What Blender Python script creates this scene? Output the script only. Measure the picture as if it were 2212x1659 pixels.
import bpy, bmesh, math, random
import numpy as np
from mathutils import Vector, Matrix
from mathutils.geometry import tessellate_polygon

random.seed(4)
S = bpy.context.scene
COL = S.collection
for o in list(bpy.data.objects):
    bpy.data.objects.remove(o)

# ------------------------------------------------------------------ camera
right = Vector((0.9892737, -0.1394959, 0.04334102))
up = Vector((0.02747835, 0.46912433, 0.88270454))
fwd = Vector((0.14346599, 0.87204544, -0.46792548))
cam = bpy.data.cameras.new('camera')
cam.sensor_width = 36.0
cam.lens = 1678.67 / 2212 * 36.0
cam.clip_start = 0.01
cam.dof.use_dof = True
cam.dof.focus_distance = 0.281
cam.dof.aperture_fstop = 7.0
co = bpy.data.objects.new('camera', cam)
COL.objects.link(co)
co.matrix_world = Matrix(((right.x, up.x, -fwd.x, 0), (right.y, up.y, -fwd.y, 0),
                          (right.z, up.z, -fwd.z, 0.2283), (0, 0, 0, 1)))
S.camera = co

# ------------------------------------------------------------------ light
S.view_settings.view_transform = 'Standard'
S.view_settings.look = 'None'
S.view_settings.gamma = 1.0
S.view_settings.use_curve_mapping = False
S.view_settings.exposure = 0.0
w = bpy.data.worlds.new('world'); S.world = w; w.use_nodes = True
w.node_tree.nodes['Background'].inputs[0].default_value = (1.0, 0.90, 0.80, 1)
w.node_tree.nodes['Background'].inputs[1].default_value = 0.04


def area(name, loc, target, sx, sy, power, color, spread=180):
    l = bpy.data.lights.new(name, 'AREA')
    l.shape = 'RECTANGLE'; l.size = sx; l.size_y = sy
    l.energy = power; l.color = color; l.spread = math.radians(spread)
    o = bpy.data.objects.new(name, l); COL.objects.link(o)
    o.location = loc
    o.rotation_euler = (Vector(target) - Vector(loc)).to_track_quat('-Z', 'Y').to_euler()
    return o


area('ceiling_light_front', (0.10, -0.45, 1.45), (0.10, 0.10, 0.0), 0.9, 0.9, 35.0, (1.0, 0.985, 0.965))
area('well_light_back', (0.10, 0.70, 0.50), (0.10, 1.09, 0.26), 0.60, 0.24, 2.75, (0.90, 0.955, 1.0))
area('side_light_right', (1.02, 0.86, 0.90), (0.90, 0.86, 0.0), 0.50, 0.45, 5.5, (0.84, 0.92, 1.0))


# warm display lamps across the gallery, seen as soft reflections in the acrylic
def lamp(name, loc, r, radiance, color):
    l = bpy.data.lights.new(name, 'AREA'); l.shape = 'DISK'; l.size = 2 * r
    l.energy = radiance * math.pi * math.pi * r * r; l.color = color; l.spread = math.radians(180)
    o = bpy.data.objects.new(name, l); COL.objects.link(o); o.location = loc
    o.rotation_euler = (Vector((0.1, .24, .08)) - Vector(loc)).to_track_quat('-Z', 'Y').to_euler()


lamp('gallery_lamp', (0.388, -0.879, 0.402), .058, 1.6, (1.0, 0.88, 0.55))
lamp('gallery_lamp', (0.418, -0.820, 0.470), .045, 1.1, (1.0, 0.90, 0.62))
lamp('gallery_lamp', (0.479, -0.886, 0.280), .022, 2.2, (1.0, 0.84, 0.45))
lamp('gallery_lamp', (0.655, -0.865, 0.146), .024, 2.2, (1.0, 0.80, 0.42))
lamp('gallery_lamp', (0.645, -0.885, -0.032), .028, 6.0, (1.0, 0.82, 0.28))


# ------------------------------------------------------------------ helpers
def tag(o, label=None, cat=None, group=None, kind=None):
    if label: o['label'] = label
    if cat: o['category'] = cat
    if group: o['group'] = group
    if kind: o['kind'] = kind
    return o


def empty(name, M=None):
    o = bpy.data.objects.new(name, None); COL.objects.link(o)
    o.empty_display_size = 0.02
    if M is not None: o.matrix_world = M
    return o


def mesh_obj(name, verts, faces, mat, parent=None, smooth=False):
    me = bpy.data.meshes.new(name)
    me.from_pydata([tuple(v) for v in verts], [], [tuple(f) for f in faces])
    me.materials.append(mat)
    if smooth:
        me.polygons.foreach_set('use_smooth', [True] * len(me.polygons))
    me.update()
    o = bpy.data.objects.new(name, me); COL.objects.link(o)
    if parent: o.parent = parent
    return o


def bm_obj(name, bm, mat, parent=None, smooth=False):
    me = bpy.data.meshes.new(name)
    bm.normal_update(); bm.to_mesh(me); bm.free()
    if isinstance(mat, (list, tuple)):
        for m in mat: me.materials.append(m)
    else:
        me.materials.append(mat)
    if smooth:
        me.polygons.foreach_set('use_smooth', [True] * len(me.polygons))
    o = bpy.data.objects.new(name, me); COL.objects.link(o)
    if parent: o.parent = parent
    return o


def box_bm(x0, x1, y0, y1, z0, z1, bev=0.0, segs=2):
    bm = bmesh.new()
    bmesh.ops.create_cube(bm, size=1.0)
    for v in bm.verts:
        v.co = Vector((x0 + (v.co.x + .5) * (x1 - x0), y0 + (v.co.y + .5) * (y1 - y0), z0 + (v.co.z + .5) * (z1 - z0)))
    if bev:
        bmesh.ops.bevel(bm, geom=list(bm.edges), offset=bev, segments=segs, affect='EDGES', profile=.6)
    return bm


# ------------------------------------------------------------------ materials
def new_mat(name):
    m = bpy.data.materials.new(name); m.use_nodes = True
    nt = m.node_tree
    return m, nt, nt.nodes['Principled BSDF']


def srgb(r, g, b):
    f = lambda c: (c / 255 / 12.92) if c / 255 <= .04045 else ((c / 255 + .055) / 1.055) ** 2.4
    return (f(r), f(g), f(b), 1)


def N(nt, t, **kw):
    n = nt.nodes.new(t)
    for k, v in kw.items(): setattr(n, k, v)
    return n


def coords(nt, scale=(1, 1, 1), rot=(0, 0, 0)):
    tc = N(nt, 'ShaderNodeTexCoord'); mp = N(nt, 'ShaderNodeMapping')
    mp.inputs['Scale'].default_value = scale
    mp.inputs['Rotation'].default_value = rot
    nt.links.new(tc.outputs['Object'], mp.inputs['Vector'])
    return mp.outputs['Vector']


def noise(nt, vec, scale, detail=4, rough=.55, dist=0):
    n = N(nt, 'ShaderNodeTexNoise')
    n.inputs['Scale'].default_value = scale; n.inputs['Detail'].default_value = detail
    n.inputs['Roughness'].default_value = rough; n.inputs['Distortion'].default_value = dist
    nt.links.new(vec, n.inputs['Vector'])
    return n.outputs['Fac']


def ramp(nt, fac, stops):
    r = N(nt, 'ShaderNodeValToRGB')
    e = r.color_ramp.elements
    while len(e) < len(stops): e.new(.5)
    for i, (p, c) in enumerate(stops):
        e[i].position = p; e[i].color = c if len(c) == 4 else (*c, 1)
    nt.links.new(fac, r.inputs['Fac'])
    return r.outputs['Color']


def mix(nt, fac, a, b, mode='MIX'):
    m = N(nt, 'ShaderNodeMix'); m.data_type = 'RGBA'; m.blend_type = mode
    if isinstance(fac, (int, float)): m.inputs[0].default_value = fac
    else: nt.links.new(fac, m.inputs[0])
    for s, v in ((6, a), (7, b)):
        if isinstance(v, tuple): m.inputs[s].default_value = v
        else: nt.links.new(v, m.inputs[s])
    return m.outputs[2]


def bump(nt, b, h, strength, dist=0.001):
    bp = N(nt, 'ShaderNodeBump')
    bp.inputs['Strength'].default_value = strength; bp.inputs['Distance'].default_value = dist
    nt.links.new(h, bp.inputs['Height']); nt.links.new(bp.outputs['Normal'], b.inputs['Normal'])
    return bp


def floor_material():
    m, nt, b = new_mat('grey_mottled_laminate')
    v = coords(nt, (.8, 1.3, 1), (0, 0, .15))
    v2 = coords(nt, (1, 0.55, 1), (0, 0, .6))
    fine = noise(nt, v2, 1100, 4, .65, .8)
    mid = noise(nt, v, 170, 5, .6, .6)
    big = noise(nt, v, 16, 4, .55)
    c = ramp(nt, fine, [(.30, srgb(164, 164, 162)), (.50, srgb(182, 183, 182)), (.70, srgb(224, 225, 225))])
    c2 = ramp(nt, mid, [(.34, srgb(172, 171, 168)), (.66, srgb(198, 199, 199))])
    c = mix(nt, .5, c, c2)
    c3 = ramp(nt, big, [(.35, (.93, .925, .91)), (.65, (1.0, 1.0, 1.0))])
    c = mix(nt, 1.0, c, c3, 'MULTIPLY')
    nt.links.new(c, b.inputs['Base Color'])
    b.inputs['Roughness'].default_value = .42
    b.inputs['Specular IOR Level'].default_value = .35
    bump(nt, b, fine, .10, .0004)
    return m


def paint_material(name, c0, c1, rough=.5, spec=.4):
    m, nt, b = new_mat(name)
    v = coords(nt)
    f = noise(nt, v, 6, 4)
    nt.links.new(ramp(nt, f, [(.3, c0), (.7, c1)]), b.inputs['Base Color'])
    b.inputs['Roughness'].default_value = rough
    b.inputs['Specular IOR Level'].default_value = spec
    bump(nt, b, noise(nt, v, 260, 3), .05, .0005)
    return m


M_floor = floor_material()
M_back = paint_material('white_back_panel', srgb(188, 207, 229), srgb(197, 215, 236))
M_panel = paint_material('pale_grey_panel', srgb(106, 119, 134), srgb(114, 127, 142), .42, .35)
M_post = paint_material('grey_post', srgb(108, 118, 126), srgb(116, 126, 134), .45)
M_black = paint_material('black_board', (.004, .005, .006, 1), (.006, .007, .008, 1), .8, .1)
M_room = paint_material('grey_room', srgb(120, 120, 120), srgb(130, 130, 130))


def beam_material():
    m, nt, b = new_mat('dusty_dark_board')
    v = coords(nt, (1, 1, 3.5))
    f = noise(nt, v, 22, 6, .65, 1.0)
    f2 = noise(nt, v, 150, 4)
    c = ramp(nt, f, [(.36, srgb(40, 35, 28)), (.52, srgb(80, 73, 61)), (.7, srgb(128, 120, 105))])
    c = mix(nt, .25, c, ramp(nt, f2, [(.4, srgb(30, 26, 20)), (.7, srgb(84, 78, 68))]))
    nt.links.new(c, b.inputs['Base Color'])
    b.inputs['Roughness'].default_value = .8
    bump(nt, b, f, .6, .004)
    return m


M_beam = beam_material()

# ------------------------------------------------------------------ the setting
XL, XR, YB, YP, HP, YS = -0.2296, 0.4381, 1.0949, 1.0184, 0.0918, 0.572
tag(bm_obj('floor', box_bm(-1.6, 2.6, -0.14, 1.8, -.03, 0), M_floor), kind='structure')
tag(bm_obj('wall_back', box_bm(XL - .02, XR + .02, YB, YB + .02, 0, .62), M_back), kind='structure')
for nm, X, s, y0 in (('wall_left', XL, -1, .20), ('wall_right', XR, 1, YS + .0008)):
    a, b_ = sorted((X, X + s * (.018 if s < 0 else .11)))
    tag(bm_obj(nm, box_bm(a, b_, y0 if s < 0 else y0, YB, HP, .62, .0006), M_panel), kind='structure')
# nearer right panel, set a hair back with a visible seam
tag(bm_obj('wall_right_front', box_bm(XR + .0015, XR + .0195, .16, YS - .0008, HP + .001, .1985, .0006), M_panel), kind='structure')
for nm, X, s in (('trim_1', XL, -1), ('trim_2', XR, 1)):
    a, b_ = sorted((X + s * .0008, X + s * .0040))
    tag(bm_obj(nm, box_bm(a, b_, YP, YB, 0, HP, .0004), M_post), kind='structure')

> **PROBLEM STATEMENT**
Starting with the line that contains "tag(bm_obj('wall_back', box_bm(XL - .02, XR", print each line through the last one in the listing. Include both end lines and add nothing.

> **TASK OUTPUT**
tag(bm_obj('wall_back', box_bm(XL - .02, XR + .02, YB, YB + .02, 0, .62), M_back), kind='structure')
for nm, X, s, y0 in (('wall_left', XL, -1, .20), ('wall_right', XR, 1, YS + .0008)):
    a, b_ = sorted((X, X + s * (.018 if s < 0 else .11)))
    tag(bm_obj(nm, box_bm(a, b_, y0 if s < 0 else y0, YB, HP, .62, .0006), M_panel), kind='structure')
# nearer right panel, set a hair back with a visible seam
tag(bm_obj('wall_right_front', box_bm(XR + .0015, XR + .0195, .16, YS - .0008, HP + .001, .1985, .0006), M_panel), kind='structure')
for nm, X, s in (('trim_1', XL, -1), ('trim_2', XR, 1)):
    a, b_ = sorted((X + s * .0008, X + s * .0040))
    tag(bm_obj(nm, box_bm(a, b_, YP, YB, 0, HP, .0004), M_post), kind='structure')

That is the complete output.